AMY GOODMAN: Just a few days ago, we announced the passing, the death, of Juan Manuel García-Passalacqua, the well-known Puerto Rican analyst, who you knew well.

JUAN GONZALEZ: Yes, he was a good friend of mine for many, many years, and it was an enormous loss. I don’t think people in the United States realized the towering figure that Juan Manuel García-Passalacqua was in Puerto Rico for — really for more than half a century. He was not only a political analyst and a columnist there, he was really part of the fabric of Puerto Rican society.

I remember back forty years ago, in 1970, when I was with the Young Lords, that we first established a group of Puerto Rican revolutionaries, our branches on the island in Puerto Rico, Puerto Ricans raised in the US. And most of Puerto Rican society rejected, was angry at our even trying to establish branches in Puerto Rico. And Passalacqua then was a columnist at the San Juan Star and wrote a very moving column welcoming the Puerto Rican diaspora back home. And since then, I’ve developed, over the years, a long friendship with him.

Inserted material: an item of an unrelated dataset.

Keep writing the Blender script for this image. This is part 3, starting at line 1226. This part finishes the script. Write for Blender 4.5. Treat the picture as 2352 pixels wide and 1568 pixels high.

He was actually one of the founders of the National Association of Hispanic Journalists, wrote the bylaws of the organization more than thirty years ago, and was also connected to all figures in Puerto Rican society, from the leftist guerrilla Filiberto Ojeda Ríos, who he knew well and interviewed while he was in hiding, to all the major political figures of the island from the right and left, universally respected by all, always committed to the decolonization of Puerto Rico, to ending US imperial control of the island, but always able to listen to all sides and all perspectives. And it’s is a tremendous loss for the nation of Puerto Rico and for the Puerto Rican people that he’s gone now.

AMY GOODMAN: You knowl, last week, on Friday, when we heard the stories of the attack on the students in the legislature in Puerto Rico, the first person we thought of calling was Juan Manuel, and then it was then, a few days later, that we heard about his death.